Technology and Supply Chain Innovation
Wilts is leveraging technology throughout the development process. In design and construction the Digital Masterplanning platform is being used in conjunction a full digital workflow leveraging ISO19650 BIM standards.
The quantity surveying methodology enables innovative supply chain management. “Once you have the quantities, let’s say, the toilets and the faucets and the sinks and the bathtubs, we can go to Kohler in Wisconsin and broker a deal, because we have five buildings over the next five years,” Wilts explains. This approach provides manufacturers with certainty while securing supply chain reliability.
Testing Multiple Approaches
To validate his methodology, Wilts is conducting parallel cost analyses using traditional estimation, quantity surveying, and modular construction. “We’re doing all three for a traditional build, but then we’re also doing quantity surveying and cost estimating for modular, so we’ll be able to look at all modalities and really be able to pull the trigger on what makes the most sense.”
Looking Forward
Wilts envisions his work extending beyond a single project to help revitalize Chicago’s construction industry. “What I’m really looking forward to is working with private sector developers and the universities and the different experts we have in the city to try to crack the code and get the city building again.”
His Digital Masterplanning platform, developed over seven years, is being enhanced with a new quantity surveying and cost management engine that could make these methodologies more widely accessible to developers.

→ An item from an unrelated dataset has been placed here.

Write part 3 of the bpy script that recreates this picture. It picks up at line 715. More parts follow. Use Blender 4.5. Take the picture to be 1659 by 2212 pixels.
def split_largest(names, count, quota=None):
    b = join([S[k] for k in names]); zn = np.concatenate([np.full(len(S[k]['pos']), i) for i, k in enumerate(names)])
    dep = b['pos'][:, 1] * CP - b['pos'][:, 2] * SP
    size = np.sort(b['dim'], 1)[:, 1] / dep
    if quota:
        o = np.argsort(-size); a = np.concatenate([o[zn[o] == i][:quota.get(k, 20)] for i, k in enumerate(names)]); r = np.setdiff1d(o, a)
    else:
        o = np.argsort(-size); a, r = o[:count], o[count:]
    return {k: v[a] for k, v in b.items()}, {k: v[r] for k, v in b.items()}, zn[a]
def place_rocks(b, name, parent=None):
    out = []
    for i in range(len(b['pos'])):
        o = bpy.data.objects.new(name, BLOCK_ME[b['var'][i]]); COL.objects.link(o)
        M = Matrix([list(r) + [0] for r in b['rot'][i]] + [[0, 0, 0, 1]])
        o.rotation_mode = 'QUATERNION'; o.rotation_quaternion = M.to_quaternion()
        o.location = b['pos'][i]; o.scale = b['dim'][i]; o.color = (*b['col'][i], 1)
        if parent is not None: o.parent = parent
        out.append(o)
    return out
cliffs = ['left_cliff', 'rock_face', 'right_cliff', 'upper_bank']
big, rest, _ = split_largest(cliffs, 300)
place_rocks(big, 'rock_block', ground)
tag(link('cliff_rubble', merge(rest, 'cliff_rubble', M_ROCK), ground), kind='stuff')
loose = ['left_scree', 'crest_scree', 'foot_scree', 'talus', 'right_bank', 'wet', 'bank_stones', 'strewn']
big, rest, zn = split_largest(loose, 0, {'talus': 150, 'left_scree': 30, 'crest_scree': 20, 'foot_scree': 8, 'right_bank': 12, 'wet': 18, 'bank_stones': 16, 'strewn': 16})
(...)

The stakes extend beyond individual projects. As Wilts puts it: “Why can’t we get out of our own way to help ourselves? Everybody knows this is a problem. Everybody wants to help and create more housing.” His data-driven approach to development costs, combined with innovative financing and design strategies, offers a potential path forward for a city struggling to house its residents affordably.
For Chicago’s real estate industry, Woodlawn Central represents more than just another development, it’s a proof of concept for whether the city can build its way out of the housing crisis through innovation rather than subsidies.